A quick trawl of the venue and a brief respite from the absolutely punishing walls of noise emanating from the soundsystem in the Studio’s main room was followed by a too-short glimpse of the aforementioned Haswell/O’Connor collaboration Concrete Fence (reassuringly abrasive from what we heard, and, if the initial sketches mix released last week by Haswell as a precursor was accurate, inevitably eclectic in full set form), before settling in for the live iteration of Cut Hands. Ornery noise antagonist William Bennett is on top form, and even without the thematic tropes which make Whitehouse such a bracing listen, his use of appropriated socio-cultural and colonialist visuals make for uncomfortable viewing. Sound-wise, ominous clattering segues into Bennett’s trademark polyrhythmic afro-noise via croaking, morphed vocal samples and percussive kicks, only holding up for a brief foray into a properly wince-inducing sine/static outage at the tail-end of the set.

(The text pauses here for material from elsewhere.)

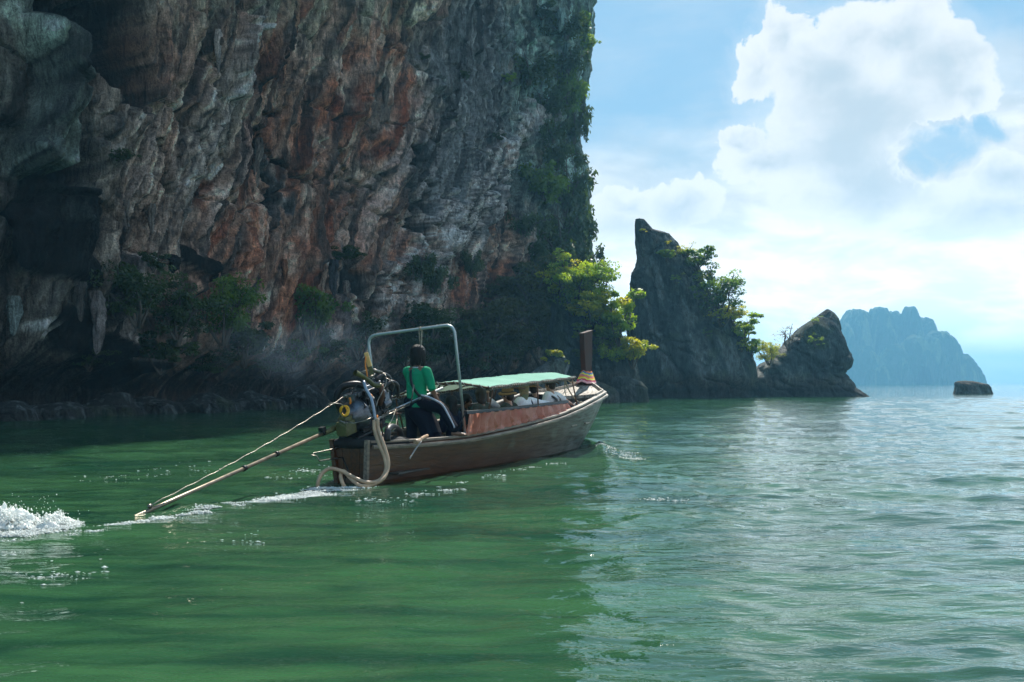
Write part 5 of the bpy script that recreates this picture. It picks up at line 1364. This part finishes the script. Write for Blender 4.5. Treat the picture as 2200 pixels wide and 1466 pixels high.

Dominick Fernow clambers onstage clad in a questionable, but appropriate, desert-camo suit, lending an air of inadvertent ludicrousness to Vatican Shadow’s 3am set. A Very Serious Artist, Fernow’s past work has seen him take the position of veritable poster boy in the world of harsh noise with Prurient as well as a respected purveyor of punk-leaning black metal with Vegas Martyrs and Ash Pool. VC takes elements of static, rhythmic sound and 4/4 techno, but here aligns them with a paranoid middle-eastern military aesthetic. Sandwhipped kick drums and ridiculously loud, throbbing jackboot bass convene with processed yells, crackling radio static and walls of dissonant strings, creating a sound which is powerful, certainly, if not wholly satisfying. From a basic visceral standpoint, Fernow succeeds nicely: the intense volume, strobe lighting and banging repetitiveness of the compositions — which occasionally creep into something approaching audible clarity, though always pulled back quickly into the mire — are genuinely effective, in a punch-in-the-gut, quick-fix kind of way. But a sense of monotony eventually sets in, and it’s hard not to feel that the animated tape EQ-fiddling and stage prowling prove rather more dramatic than the sound he’s creating. Still, the set is a promising enough signifier of what Vatican Shadow is capable of with some dynamic growth, and Fernow is an appropriate figurehead for a night perfectly formed to propel us into the depths of winter. High praise.